Hi have a bunch of folders with one zip file in it the paths look like this

/folder/subfolder/archive.zip
/folder/subfolder1/archive1.zip
/folder/subfolder2/archive2.zip
/folder/subfolder3/zip3.zip
/folder/subfolder4/zip4.zip
etc...

I need the out put to be like this

/folder/subfolder/preview.zip
/folder/subfolder1/preview.zip
/folder/subfolder2/preview.zip
/folder/subfolder3/preview.zip
/folder/subfolder4/preview.zip
etc...

Each folder also only has one zip in it so i don't have to work about overwriting and what not i just need each zip in each folder renamed to preview.zip no matter the name in each subdirectory how can i do that in bash?

Thank you for any help

Something like this should do the job:

for j in **/*.zip; do mv "$j" "${j%/*.zip}/preview.zip"; done

As pointed out by SiegeX, note that to use recursive globbing you've got to set the globstar option and that is only available in bash 4.x

You can do this with Bash's parameter substitution:

bash-3.2$ for archive in folder/subfolder*/*.zip; do
    echo "Archive = ${archive}, Preview = ${archive%/*}/preview.zip"
done
Archive = folder/subfolder/archive.zip, Preview = folder/subfolder/preview.zip
Archive = folder/subfolder1/archive1.zip, Preview = folder/subfolder1/preview.zip
Archive = folder/subfolder2/archive2.zip, Preview = folder/subfolder2/preview.zip
Archive = folder/subfolder3/zip3.zip, Preview = folder/subfolder3/preview.zip
Archive = folder/subfolder4/zip4.zip, Preview = folder/subfolder4/preview.zip

Where ${archive%/*} will strip off everything from the last / in ${archive} .

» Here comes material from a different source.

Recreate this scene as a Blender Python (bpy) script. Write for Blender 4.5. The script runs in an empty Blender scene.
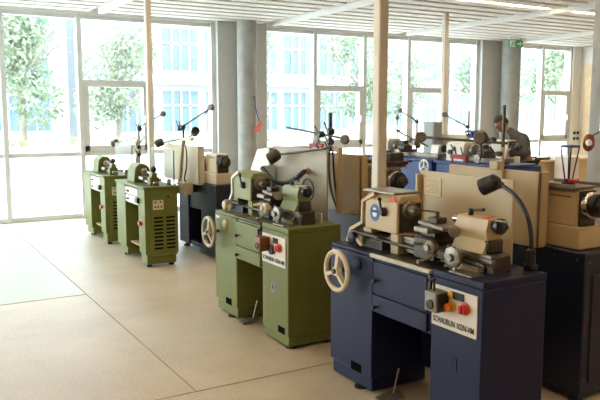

This will allow you to verify the command that will run. Change this to:

mv "${archive}" "${archive%/*}/preview.zip" 

... to rename the files (even if they have whitespace in their names).

#!/bin/bash
while read file; do
  echo mv "$file" "${file%/*}/preview.zip"
done < <(find /folder -type f -name "archive*.zip")

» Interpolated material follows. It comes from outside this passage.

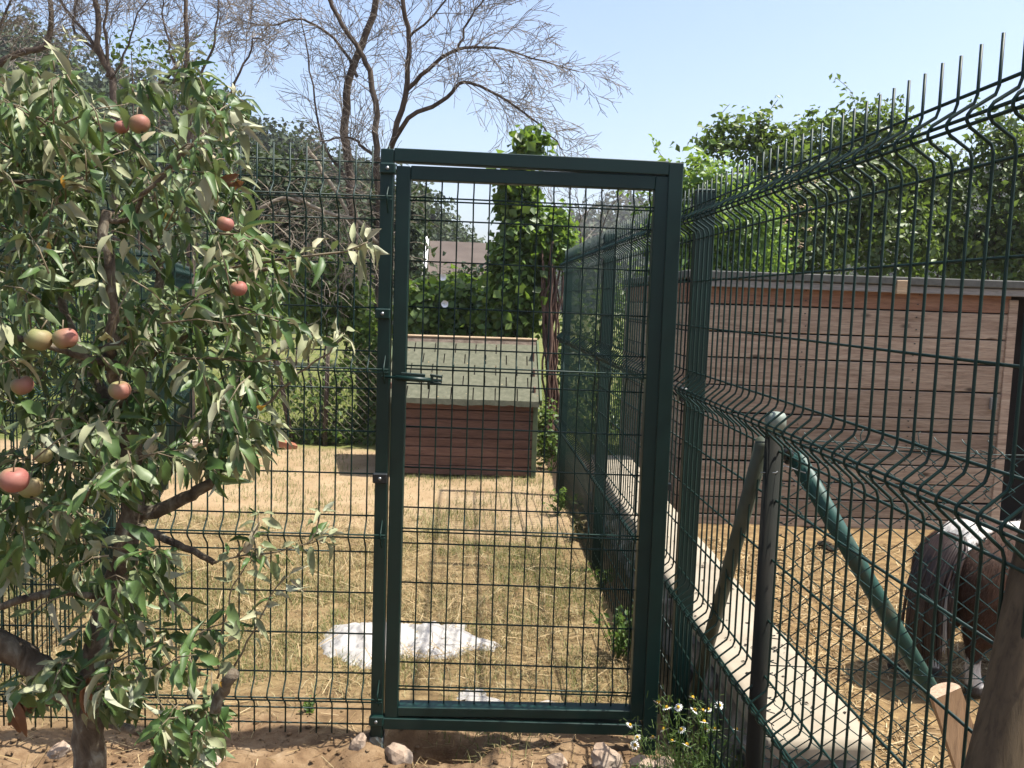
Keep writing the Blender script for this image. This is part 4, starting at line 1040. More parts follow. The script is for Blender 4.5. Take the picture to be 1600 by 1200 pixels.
rock('small pale stone at the left of the apple trunk', 92, 1172, 2.75, .04, (1.2, .8, .6), (.1, .1, 1.4), 23)
rock('pale stone at the foot of the far left post', 305, 692, 9.1, .10, (1.1, .8, .7), (.1, .1, .4), 29)
rock('grey stone just in front of the far left corner', 298, 712, 8.6, .09, (1.1, .8, .6), (.1, .4, .4), 31)

# ------------------------------------------------------------------ white fleece heaps on the grass
def heap(label, outline, zmax, seed, n=70):
    pts = [at(a, b, z=.0) for a, b in outline]; xs = [p.x for p in pts]; ys = [p.y for p in pts]
    x0, x1, y0, y1 = min(xs)-.02, max(xs)+.02, min(ys)-.02, max(ys)+.02
    def inside(x, y):
        c = False; k = len(pts)
        dmin = 9
        for i in range(k):
            a, b = pts[i], pts[(i+1) % k]
            if (a.y > y) != (b.y > y) and x < (b.x-a.x)*(y-a.y)/(b.y-a.y)+a.x: c = not c
            ab = Vector((b.x-a.x, b.y-a.y)); ap = Vector((x-a.x, y-a.y)); t = max(0, min(1, ap.dot(ab)/max(1e-9, ab.dot(ab))))
            dmin = min(dmin, (ap-ab*t).length)
        return dmin if c else -dmin
    V = []; ids = {}; F = []
    nx = n; ny = max(8, int(n*(y1-y0)/(x1-x0)*1.6))
    for j in range(ny+1):
        for i in range(nx+1):
            x = x0+(x1-x0)*i/nx; y = y0+(y1-y0)*j/ny
            d = inside(x+.05*fnoise((x, y), 9, seed)+.02*fnoise((x, y), 31, seed), y+.05*fnoise((x, y), 9, seed+5)+.02*fnoise((x, y), 31, seed+3))
            if d > -.012:
                h = zmax*min(1, max(0, d)/.16)**.8
                rid = .8*abs(fnoise((x, y), 6, seed))+.25*abs(fnoise((x, y), 15, seed+2))+.12*abs(fnoise((x, y), 40, seed+7))
                z = gz(x, y)+.004+h*(.45+.9*rid)
                if d < 0: z = gz(x, y)-.004
                ids[(i, j)] = len(V); V.append((x-pts[0].x+.01*fnoise((x, y), 21, 3), y-pts[0].y, z))
    for j in range(ny):
        for i in range(nx):
            q = [(i, j), (i+1, j), (i+1, j+1), (i, j+1)]
            if all(k in ids for k in q): F.append([ids[k] for k in q])
    o = link('plastic_fleece', np_mesh('plastic_fleece', np.array(V), np.array(F), M['plastic'], True)); o.location = (pts[0].x, pts[0].y, 0)
    tag(o, label, 'plastic sheet'); return o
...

Note : Remove the echo if the output looks sufficient and rerun the script to make the actual changes

This might work for you, but it's not fully tested:

find /folder -maxdepth 1 -mindepth 1 -type d -exec mv {}/archive*.zip {}/preview.zip \;

Working very strictly under your example, this should find all directories under /folder , with a maximum and minimum depth of 1 (ie only directories within /folder , since that seems to be what you want) and executes a mv command for a file under each.